NOT FOR RELEASE, PUBLICATION OR DISTRIBUTION, IN WHOLE OR IN PART, IN, INTO OR
FROM ANY JURISDICTION WHERE TO DO SO WOULD CONSTITUTE A VIOLATION OF THE
RELEVANT LAWS OF SUCH JURISDICTION.

THIS IS AN ANNOUNCEMENT FALLING UNDER RULE 2.8 OF THE CITY CODE ON TAKEOVERS
AND MERGERS (THE "CODE").

THIS ANNOUNCEMENT CONTAINS INSIDE INFORMATION FOR THE PURPOSES OF ARTICLE 7 OF
REGULATION 2014/596/EU, WHICH IS PART OF THE UK DOMESTIC LAW PURSUANT TO THE
MARKET ABUSE (AMENDMENT) (EU EXIT) REGULATIONS (SI 2019/310) ("UK MAR").

For immediate release

19 September 2023

Rx3 Holdings Limited ("Rx3")

No intention to bid statement

Further to the announcements made by Kinovo plc ("Kinovo") and Rx3 regarding a
possible offer to be made for Kinovo by Rx3, Rx3 confirms that it does not
intend to make an offer for Kinovo.

As detailed in its announcement on 30 August 2023 (the "Rx3 Announcement"),
Rx3 remains concerned over the unresolved and hence open-ended issues that
persist with regard to the DCB projects that the Company has stated that it
believes will be finalised by the end of 2025 at a cost of £18m with £14m
expected to be recovered from clients and subcontractors.

Having not been permitted access to perform due diligence, nor having received
a response from the Company seeking to clarify or counter any of the points
made in the Rx3 Announcement, this has heightened Rx3's concern and resulted
in it deciding not to proceed with any offer.
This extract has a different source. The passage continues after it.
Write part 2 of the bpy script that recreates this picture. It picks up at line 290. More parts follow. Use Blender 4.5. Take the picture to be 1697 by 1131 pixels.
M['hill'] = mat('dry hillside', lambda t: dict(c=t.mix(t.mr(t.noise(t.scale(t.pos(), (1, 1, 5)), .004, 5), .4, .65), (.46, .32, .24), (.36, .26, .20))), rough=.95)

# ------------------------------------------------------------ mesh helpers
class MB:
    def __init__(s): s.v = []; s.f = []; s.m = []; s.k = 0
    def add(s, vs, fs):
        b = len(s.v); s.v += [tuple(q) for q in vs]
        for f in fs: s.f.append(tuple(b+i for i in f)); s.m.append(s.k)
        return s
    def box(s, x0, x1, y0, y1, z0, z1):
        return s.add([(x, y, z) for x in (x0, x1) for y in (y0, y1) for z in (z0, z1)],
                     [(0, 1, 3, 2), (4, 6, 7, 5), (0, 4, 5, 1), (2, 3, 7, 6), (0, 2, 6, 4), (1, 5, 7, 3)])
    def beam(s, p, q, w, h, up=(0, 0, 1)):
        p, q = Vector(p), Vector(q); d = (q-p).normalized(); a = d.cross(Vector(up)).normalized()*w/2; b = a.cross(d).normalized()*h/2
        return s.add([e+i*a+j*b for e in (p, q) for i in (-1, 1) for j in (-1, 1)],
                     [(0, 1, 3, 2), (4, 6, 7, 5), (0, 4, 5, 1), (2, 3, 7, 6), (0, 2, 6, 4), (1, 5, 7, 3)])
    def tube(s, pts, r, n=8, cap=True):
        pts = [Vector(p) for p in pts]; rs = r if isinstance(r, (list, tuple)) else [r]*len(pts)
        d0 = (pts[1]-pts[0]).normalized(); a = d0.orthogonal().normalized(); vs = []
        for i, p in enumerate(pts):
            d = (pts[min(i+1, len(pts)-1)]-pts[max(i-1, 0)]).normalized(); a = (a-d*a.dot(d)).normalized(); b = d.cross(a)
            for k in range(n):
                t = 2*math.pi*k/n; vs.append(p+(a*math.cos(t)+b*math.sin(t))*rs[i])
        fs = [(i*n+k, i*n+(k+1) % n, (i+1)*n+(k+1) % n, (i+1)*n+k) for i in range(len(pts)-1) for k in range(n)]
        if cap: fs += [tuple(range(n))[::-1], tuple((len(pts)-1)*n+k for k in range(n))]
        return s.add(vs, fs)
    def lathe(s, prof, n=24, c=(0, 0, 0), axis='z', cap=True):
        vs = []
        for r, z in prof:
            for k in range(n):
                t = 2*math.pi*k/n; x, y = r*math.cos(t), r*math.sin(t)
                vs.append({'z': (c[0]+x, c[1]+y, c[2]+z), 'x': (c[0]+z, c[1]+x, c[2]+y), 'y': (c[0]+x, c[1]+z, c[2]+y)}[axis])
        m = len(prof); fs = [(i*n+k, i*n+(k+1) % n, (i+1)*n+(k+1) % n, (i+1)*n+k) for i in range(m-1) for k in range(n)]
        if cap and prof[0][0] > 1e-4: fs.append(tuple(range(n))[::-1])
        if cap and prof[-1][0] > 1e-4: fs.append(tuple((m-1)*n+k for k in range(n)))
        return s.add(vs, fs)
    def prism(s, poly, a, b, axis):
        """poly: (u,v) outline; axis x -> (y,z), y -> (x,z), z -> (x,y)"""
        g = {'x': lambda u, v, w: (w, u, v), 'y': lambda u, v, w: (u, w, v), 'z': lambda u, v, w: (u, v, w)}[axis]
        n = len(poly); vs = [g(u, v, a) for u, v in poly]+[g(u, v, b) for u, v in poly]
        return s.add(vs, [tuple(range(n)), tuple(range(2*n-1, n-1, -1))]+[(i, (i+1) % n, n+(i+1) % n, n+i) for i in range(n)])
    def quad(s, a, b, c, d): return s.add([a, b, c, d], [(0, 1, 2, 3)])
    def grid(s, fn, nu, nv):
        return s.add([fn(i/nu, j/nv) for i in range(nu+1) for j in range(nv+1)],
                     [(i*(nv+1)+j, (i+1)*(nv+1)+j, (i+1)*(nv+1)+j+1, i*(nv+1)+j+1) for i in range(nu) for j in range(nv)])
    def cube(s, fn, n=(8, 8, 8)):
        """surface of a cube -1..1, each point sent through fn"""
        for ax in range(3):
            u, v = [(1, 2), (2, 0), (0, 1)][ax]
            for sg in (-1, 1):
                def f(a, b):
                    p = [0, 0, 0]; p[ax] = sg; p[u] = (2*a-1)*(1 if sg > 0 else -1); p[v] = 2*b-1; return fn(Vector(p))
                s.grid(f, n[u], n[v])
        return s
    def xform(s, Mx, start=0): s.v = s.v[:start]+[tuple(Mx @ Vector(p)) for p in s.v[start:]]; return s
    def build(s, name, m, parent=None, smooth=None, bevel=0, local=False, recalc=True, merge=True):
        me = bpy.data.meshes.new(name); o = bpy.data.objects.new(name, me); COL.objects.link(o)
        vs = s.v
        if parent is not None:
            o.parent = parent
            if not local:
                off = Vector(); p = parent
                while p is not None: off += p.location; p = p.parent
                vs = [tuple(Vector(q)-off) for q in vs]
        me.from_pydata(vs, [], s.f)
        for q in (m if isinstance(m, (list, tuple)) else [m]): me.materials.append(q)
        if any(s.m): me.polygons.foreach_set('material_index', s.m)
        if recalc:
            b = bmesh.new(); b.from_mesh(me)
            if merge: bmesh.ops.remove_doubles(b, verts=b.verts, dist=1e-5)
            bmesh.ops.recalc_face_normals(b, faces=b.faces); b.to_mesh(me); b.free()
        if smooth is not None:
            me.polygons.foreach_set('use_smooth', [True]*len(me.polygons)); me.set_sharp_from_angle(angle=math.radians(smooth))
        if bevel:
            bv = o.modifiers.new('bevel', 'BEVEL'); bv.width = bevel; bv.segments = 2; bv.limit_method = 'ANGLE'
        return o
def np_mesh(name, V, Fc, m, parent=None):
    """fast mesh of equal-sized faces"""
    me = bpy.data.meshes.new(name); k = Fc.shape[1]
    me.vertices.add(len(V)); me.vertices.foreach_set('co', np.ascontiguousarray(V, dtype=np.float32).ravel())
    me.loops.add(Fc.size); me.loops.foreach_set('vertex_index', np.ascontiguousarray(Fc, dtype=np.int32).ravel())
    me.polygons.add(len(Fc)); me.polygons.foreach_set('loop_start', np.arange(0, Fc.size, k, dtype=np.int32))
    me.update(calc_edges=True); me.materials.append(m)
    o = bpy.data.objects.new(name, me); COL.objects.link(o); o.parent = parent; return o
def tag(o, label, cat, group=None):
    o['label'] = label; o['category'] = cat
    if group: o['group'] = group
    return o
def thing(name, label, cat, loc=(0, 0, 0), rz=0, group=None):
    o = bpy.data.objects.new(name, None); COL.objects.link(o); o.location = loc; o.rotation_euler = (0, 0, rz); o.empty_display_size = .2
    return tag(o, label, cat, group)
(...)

Rx3 will continue to seek
further clarity as to the contractual position and the Company's financial
exposure regarding the DCB projects.

Accordingly, except with the consent of the Panel on Takeovers and Mergers
(the "Takeover Panel"), Rx3, and any person(s) acting in concert with it, will
be bound by the restrictions contained in Rule 2.8 of the Code. Under the
provisions of that rule, Rx3 reserves the right to make or participate in an
offer for Kinovo (and/or take any other actions which would otherwise be
restricted under Rule 2.8 of the Code) within the next six months following
the date of this announcement:

(i)   with the agreement of the board of directors of Kinovo;

 

(ii)   following the announcement of a firm intention to make an offer for
Kinovo by or on behalf of a third party;

 

(iii)  following the announcement by Kinovo of a Rule 9 waiver proposal (as
described in Note 1 of the Notes on Dispensations from Rule 9 of the Takeover
Code) or a reverse takeover (as defined in the Code); or

 

(iv)  where the Takeover Panel has determined that there has been a material
change of circumstances.

 

 

 Enquiries:
 Zeus (Financial Adviser to Rx3)  +44 (0) 203 829 5000

 Dan Bate

James Edis

 Daniel Phillips

Further Information

 

Zeus Capital Limited ("Zeus"), which is authorised and regulated in the United
Kingdom by the Financial Conduct Authority, is acting as financial adviser for
Rx3 and no one else in connection with the matters set out in this
announcement and will not regard any other person as its client in relation to
the matters in this announcement and will not be responsible to anyone other
than Rx3 for providing the protections afforded to clients of Zeus, nor for
providing advice in relation to any matter referred to herein.

 

This announcement is not intended to, and does not, constitute or form part of
any offer, invitation or the solicitation of any offer to buy, sell or
subscribe for any securities or the solicitation of any vote in any
jurisdiction.

 

The distribution of this announcement in jurisdictions outside the United
Kingdom may be restricted by law and therefore persons into whose possession
this announcement comes should inform themselves about, and observe such
restrictions. Any failure to comply with the restrictions may constitute a
violation of the securities law of any such jurisdiction.